Monday, March 26, 2012

Spring bringing change to the gardens

 The winter garden this year was amazingly productive but as I pull out the cauliflower and broccoli plants I have all kinds of spring summer plants ready to slip into the ground. Using the window grow box and the greenhouse to grow my transplants has helped me to provide plants for the garden that I know were grown the way I want them grown. I kind of jumped the season a bit by planting tomatoes on Christmas day but when they were transplanted in the  last couple of weeks they
were ready. Some had buds on them and many now are blooming. A few even have tomatoes on them already. We refinished a bench glider and put it on a platform against the house looking out on the gardens. We can sit morning and late afternoon and have a drink and rest looking out at our bounty. More than that, people who are walking by stop and ask questions about the garden and the plants and are amazed that the plants are largely vegetables with a smattering of flowers here and there.
I thought by now I would be taking the sides off the greenhouse and replacing the plastic with row cover cloth but the extra humidity has the peppers going crazy and setting lots of fruit so I am holding off a few more weeks. I found a variety of cucumbers that do not need pollinators to grow in the greenhouse and have a nice showing already.
Off to do more planting as there are still a few feet of unplanted soil that I can drop seeds into.

Tuesday, March 13, 2012

Looking forward to the Garden Guild meeting Saturday

Attracting the Birds and Bees and Butterflies, too.
Mar. 17, 2012, 11:00 AM at the Community Center at 2104  Klattenhoff – Yvette Shelton has arranged for Lynn Hill, an expert in plants that attract and help Birds, Bees and Butterflies, to teach us about the right plants to use in our landscapes. To have sustainable yards and gardens we need birds and bees and butterflies. This will be a great opportunity to get good info and your questions answered just in time for the Spring plantings.

A very bountiful winter

I have to admit that I planted a few too many seeds in my little starters. Never in my wildest imaginings was I prepared for all of them to germinate and thrive. The winter crops have been incredibly bountiful enabling me to share with friends and put some bags of cauliflower and broccoli in the freezer for later in the year.

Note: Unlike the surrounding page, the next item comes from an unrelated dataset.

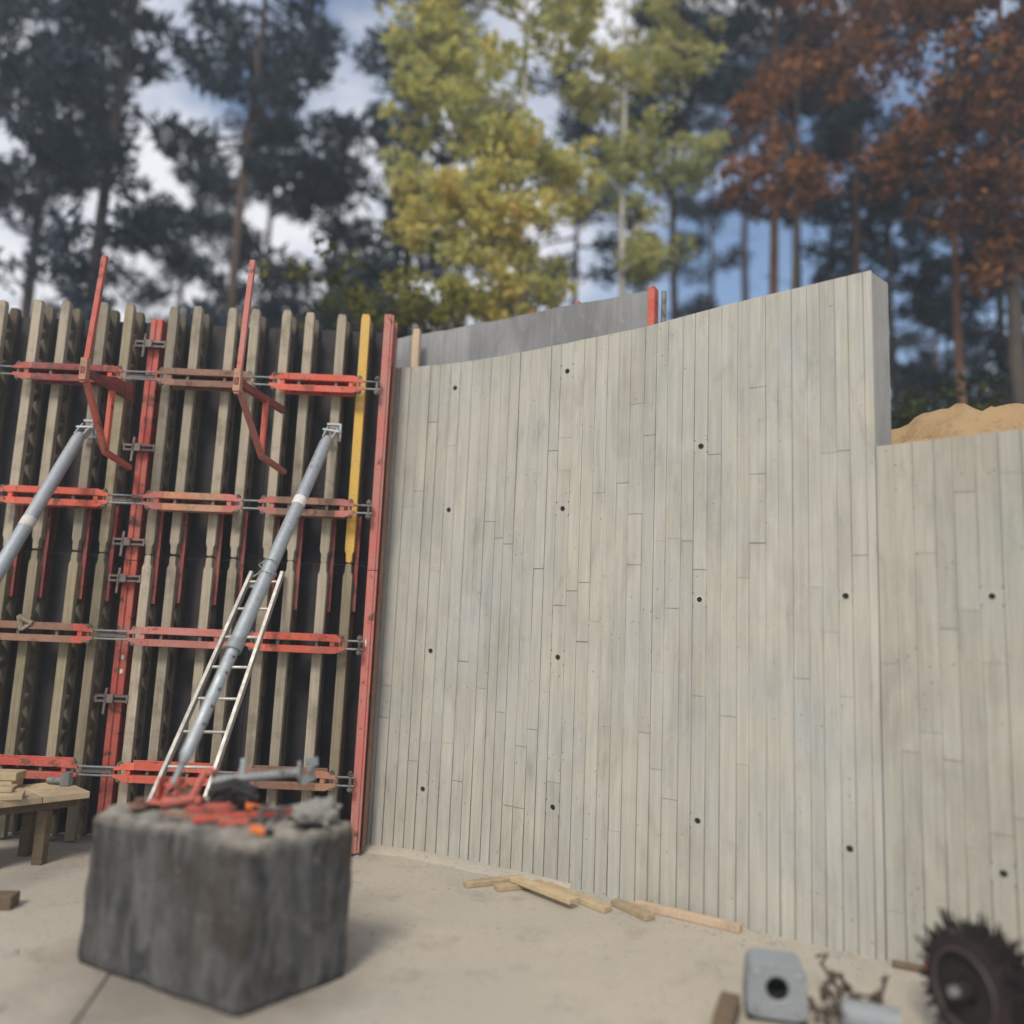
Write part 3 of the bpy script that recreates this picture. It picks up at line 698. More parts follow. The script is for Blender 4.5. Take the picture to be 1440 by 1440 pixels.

Now the kohl rabi is starting to head up and the cabbage is heading nicely. Should hold us for another 6-8 weeks, maybe more. We even made our first batch of sauerkraut and several batches of slaw--from the cauliflower leaves and bok choi. Fabulous tasting and better than just composting the leaves. My husband says we are on a cabbage diet and maybe we are as we are focusing on eating what I am growing.
The Malabar spinach and new Zealand spinach that did not do well last year both have seeded themselves and are thriving.  Even the regular spinach which we can only grow over the winter and early spring here is much more productive this year than it ever has been. I am also having a bumper crop of peas that I planted last October and suddenly took off with the rains this winter. Chard, of course is thriving and so pretty.

I wound up with 4 different kinds of cherry tomatoes/small tomatoes so they are going to stay in large pots and sit next to the greenhouse. I tried to find tomatoes that would thrive in the heat of our summer and am trying a couple of Porters and Porters Pride, Creole, Heatwave, super Sioux, and Arkansas traveler. I may have a couple of Romas or not. They did so poorly last year that I am about given up on them. I have both Black beauty and oriental eggplant, one that wintered over is blooming to beat the band--now will it set fruit? I haven't figured out where to put the green beans but they are so good fresh that we have to put some in. I am going to put more cucumbers in the greenhouse with row cover to try and avoid the bugs.
If I can find room for most of the plants I will be lucky. Maybe I'll have to share a few of the little guys with friends to turn them on to gardening too.